▶ **Data segment**:
————————
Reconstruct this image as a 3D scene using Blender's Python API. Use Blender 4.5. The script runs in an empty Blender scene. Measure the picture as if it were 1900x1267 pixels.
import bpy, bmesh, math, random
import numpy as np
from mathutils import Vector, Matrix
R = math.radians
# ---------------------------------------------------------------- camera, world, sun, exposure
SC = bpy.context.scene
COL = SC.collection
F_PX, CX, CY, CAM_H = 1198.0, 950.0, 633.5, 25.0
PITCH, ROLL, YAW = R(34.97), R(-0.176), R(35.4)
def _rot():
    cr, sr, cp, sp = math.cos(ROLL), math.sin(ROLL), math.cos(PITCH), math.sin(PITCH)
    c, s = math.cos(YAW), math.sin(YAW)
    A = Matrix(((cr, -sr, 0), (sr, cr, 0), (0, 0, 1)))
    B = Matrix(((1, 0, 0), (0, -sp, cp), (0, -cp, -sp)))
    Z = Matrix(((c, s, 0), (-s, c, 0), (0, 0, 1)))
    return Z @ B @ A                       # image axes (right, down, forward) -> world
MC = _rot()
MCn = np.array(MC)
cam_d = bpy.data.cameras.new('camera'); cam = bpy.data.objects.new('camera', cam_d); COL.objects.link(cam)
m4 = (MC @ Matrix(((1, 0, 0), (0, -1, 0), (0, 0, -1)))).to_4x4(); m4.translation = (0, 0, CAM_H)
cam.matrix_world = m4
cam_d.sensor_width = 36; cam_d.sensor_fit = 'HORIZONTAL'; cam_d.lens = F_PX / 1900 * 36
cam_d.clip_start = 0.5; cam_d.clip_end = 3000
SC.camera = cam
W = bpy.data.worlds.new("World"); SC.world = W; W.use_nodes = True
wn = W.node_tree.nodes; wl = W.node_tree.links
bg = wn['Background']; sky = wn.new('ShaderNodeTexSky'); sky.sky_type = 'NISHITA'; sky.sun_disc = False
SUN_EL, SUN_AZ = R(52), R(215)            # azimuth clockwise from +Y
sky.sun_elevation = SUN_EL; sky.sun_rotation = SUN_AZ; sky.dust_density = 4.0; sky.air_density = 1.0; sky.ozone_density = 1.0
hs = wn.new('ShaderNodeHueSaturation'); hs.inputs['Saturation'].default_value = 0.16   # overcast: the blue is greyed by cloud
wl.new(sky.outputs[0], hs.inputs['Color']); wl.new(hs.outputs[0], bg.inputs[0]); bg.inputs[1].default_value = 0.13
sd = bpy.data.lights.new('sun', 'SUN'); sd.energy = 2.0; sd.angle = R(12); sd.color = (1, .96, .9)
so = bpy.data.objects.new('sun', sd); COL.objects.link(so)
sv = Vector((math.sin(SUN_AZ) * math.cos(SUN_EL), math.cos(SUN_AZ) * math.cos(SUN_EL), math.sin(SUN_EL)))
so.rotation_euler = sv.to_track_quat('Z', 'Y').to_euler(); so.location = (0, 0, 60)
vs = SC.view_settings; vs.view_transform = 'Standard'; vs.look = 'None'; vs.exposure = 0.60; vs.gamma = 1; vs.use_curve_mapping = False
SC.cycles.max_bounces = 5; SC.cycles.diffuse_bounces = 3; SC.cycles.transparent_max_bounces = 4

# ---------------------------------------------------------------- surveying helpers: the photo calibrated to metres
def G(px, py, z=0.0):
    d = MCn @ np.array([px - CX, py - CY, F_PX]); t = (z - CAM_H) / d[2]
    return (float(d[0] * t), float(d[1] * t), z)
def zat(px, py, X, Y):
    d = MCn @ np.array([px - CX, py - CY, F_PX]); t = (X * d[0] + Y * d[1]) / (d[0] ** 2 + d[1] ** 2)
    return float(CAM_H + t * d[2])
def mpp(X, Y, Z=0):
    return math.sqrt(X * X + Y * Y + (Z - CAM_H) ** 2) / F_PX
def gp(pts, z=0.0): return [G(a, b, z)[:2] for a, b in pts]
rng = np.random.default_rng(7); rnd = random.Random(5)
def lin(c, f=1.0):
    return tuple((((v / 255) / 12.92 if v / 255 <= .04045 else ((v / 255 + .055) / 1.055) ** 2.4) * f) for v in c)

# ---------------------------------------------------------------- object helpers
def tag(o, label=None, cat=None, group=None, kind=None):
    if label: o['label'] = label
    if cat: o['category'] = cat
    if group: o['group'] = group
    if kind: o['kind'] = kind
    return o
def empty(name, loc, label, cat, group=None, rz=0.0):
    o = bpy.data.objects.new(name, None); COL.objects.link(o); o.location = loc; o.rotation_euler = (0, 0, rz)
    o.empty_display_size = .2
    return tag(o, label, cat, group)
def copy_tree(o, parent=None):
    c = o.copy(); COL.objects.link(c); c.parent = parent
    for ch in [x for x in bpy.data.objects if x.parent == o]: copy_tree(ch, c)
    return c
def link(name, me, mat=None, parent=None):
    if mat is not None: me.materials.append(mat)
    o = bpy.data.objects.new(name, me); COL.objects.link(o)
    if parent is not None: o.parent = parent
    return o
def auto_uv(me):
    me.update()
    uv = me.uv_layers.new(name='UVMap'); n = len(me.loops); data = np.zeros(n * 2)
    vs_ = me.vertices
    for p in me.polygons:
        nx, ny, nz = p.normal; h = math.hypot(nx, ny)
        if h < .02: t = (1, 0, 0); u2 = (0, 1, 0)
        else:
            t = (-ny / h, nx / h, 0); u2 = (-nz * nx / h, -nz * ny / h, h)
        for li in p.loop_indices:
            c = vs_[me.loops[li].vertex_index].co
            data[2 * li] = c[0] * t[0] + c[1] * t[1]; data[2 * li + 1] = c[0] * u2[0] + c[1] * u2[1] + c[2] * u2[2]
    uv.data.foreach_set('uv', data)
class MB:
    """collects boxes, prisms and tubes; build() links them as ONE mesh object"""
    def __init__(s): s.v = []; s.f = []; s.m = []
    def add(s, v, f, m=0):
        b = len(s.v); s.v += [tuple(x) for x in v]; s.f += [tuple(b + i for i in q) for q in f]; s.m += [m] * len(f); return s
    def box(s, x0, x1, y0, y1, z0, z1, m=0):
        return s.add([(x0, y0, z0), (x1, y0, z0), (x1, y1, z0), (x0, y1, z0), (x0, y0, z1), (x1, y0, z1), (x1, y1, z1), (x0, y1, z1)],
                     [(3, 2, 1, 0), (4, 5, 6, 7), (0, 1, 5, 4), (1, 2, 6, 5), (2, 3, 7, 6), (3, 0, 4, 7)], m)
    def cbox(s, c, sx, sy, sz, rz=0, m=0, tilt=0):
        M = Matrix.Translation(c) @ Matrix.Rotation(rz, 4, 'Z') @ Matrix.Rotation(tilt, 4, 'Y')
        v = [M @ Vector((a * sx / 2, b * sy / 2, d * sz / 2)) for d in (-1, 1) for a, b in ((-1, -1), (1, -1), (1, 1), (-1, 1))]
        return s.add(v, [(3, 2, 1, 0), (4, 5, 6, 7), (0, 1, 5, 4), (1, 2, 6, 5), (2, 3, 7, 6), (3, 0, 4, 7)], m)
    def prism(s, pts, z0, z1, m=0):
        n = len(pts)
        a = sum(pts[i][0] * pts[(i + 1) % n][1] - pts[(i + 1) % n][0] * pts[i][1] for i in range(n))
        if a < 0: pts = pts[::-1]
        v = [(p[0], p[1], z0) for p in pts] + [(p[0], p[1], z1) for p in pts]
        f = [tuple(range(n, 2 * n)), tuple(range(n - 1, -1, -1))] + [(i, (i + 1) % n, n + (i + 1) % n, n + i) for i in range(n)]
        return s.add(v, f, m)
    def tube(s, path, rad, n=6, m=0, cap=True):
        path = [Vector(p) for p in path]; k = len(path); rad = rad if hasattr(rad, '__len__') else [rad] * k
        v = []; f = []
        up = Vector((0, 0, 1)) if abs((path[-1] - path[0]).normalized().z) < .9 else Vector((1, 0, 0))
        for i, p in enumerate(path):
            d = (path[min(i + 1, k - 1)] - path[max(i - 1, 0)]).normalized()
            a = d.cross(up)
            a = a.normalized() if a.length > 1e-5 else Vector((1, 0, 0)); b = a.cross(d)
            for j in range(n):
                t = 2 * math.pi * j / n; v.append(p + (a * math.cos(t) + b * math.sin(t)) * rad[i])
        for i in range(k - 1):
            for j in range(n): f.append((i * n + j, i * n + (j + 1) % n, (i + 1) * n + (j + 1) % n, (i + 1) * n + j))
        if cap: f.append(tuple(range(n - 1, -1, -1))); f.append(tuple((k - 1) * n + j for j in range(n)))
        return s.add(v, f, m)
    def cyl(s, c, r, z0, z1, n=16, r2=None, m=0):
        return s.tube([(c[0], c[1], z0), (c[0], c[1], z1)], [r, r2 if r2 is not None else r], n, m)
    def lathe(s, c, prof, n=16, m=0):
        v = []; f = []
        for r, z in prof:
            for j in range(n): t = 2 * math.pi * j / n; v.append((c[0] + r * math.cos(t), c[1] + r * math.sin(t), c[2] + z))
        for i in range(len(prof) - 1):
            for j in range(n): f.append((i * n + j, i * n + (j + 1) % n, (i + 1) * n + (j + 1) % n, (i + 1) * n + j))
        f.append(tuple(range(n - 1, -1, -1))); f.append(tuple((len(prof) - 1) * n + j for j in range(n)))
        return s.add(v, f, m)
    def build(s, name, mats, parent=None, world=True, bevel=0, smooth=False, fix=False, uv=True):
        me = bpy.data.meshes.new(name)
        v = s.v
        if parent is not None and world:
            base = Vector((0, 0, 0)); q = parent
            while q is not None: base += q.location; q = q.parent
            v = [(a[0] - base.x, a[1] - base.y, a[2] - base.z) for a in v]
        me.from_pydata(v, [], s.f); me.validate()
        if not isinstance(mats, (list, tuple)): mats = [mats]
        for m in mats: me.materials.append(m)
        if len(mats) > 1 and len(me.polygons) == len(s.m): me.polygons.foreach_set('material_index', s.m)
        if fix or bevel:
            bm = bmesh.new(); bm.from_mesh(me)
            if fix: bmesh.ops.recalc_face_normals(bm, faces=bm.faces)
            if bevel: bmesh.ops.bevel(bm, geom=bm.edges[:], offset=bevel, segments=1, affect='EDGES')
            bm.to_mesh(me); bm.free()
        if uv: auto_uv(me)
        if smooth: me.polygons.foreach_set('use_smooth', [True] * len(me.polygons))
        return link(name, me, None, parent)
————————
▶ **The exercise**: Looking at the data above, show all lines where the word "scene" occurs.

▶ **Solution to the exercise**:
Reconstruct this image as a 3D scene using Blender's Python API. Use Blender 4.5. The script runs in an empty Blender scene. Measure the picture as if it were 1900x1267 pixels.
SC = bpy.context.scene